:: Dataset section

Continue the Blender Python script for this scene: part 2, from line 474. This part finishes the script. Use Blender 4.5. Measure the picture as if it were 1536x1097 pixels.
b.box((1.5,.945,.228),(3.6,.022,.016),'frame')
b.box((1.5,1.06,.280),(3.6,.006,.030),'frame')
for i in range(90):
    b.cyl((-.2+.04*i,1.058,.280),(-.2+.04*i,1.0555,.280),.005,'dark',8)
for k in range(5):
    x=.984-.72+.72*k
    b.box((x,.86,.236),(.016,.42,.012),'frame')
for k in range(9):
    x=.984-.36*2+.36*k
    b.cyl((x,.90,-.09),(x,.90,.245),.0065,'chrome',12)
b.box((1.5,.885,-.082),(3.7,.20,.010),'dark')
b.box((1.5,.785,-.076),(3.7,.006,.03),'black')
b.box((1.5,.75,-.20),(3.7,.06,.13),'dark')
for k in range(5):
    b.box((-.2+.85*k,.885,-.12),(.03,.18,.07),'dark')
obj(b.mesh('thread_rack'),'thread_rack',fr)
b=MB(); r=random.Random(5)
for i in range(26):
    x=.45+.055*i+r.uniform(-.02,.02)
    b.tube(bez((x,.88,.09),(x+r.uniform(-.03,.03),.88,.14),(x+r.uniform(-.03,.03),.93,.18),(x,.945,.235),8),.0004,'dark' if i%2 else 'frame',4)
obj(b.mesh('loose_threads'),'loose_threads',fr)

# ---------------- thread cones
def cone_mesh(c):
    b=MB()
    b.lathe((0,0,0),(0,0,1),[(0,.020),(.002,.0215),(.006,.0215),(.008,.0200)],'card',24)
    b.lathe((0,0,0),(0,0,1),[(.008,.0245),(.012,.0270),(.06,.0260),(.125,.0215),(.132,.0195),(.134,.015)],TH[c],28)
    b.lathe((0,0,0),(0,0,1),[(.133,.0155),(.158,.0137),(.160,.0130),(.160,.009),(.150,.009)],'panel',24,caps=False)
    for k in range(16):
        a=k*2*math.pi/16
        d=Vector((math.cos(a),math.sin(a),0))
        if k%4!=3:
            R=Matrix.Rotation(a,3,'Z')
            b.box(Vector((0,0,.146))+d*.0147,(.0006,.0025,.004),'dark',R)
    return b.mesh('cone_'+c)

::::

__Aim of the exercise__.
Copy out all of the lines above exactly.

__Full response__.
Continue the Blender Python script for this scene: part 2, from line 474. This part finishes the script. Use Blender 4.5. Measure the picture as if it were 1536x1097 pixels.
b.box((1.5,.945,.228),(3.6,.022,.016),'frame')
b.box((1.5,1.06,.280),(3.6,.006,.030),'frame')
for i in range(90):
    b.cyl((-.2+.04*i,1.058,.280),(-.2+.04*i,1.0555,.280),.005,'dark',8)
for k in range(5):
    x=.984-.72+.72*k
    b.box((x,.86,.236),(.016,.42,.012),'frame')
for k in range(9):
    x=.984-.36*2+.36*k
    b.cyl((x,.90,-.09),(x,.90,.245),.0065,'chrome',12)
b.box((1.5,.885,-.082),(3.7,.20,.010),'dark')
b.box((1.5,.785,-.076),(3.7,.006,.03),'black')
b.box((1.5,.75,-.20),(3.7,.06,.13),'dark')
for k in range(5):
    b.box((-.2+.85*k,.885,-.12),(.03,.18,.07),'dark')
obj(b.mesh('thread_rack'),'thread_rack',fr)
b=MB(); r=random.Random(5)
for i in range(26):
    x=.45+.055*i+r.uniform(-.02,.02)
    b.tube(bez((x,.88,.09),(x+r.uniform(-.03,.03),.88,.14),(x+r.uniform(-.03,.03),.93,.18),(x,.945,.235),8),.0004,'dark' if i%2 else 'frame',4)
obj(b.mesh('loose_threads'),'loose_threads',fr)

# ---------------- thread cones
def cone_mesh(c):
    b=MB()
    b.lathe((0,0,0),(0,0,1),[(0,.020),(.002,.0215),(.006,.0215),(.008,.0200)],'card',24)
    b.lathe((0,0,0),(0,0,1),[(.008,.0245),(.012,.0270),(.06,.0260),(.125,.0215),(.132,.0195),(.134,.015)],TH[c],28)
    b.lathe((0,0,0),(0,0,1),[(.133,.0155),(.158,.0137),(.160,.0130),(.160,.009),(.150,.009)],'panel',24,caps=False)
    for k in range(16):
        a=k*2*math.pi/16
        d=Vector((math.cos(a),math.sin(a),0))
        if k%4!=3:
            R=Matrix.Rotation(a,3,'Z')
            b.box(Vector((0,0,.146))+d*.0147,(.0006,.0025,.004),'dark',R)
    return b.mesh('cone_'+c)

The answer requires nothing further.